Friday Music

A pretty eclectic mix for you this week….

In honor of last night’s viewing of the advanced screening, I give you “The Ballad of Serenity”, which, being the theme to the Fox TV series Firefly was actually not a part of the film…I’m hoping that it’s eventually put in over the end credits when the film is complete.

On the way home from the movie last night, I heard this new song on 97.3 The Planet: Luce – “Buy A Dog” I’m not sure why, but it hooked me immediately. Something about the guys voice, I think.

One of my favorite guitar hooks of all time is featured in Crosby Stills & Nash’s “Dark Star”, which, despite lyrics which are fairly clearly about a woman, has always made me think of far-flung space operas with starships zooming off into the night. Yes, that makes no sense. I’m a geek. Sue me.

The link here is a bit slow, but when I stumble across somebody who’s got a copy of one of my favorite techno songs online, I can’t pass it up. Darude – “Sandstorm”. It’s pretty much a love-it-or-hate-it kinda thing in my experience….if you don’t have a tolerance for what a friend of mine once called “thump-thump music”, you’ll probably not be too much of a fan. Me, I eat this stuff up.

In honor of our securing tickets for the concert in July, I’ll put up one of my favorite Duran Duran songs from their latter period, when they weren’t getting much radio attention, but were still producing some brilliant material. Duran Duran – “Out of My Mind” was featured on the soundtrack to the Val Kilmer film version of The Saint (which Laura will quickly tell you, given the opportunity, is a bastardization of the character, bearing almost no similarities whatsoever to the character that Leslie Charteris wrote about).

A bit further in the way-back machine, we come to the 1980s, and the best-known single by Nik Kershaw – “Wouldn’t It Be Good”. I still have the entire Human Racing album. Love this stuff. Kershaw’s most famous single would get even more exposure when it was used in the John Hughes film Pretty in Pink, but for some strange, unknown reason, Hughes opted to have an unknown band, the Danny Hutton Hitters, record an essentially identical cover of the song rather than use Kershaw’s original.

Nothing says “80s dance club” more than the piercing falsetto of Jimmy Somerville, whether singing with The Communards, or here with Bronski Beat – “Why?”. I spent so much time listening to this kind of stuff in my room that I’m pretty sure that my mother must have thought I was Gay at least once.

In case you are among the uninitiated, I’ll fill you in: Dario Argento is one of the most brilliant directors in the horror genre. For many of his films, he teamed with the Italian progressive-rock group Goblin, who created unique scores to accompany the disturbing imagery onscreen. Here is the 1977 theme song to Argento’s best-known work, a surreal and nightmarish film about an American ballet student enrolled in a prestigious German dance academy, which turns out to be run by a diabolist coven under the command of a centuries-old “Black Witch”: Goblin – “Suspiria”
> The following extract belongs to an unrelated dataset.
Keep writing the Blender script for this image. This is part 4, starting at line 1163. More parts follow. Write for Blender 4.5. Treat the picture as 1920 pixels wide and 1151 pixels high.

Another favorite film track of mine: The film version of The Shadow, with Alec Baldwin, was right up my alley–pulpy goodness abounded. Even better, the closing credits to the movie featured a song written by Jim Steinman, composer of “Bat Out of Hell” (and much of the rest of Meatloaf’s oeuvre), “Total Eclipse of the Heart”, several tracks from “Streets of Fire,” etc., whose bombastic, melodramatic anthems are amazingly recognizable even though he doesn’t perform his own work. Taylor Dane – “Original Sin (Theme From The Shadow)”.

…and, lastly, we have Kate Bush – “Hounds of Love”….because, well… Dude. It’s Kate Bush.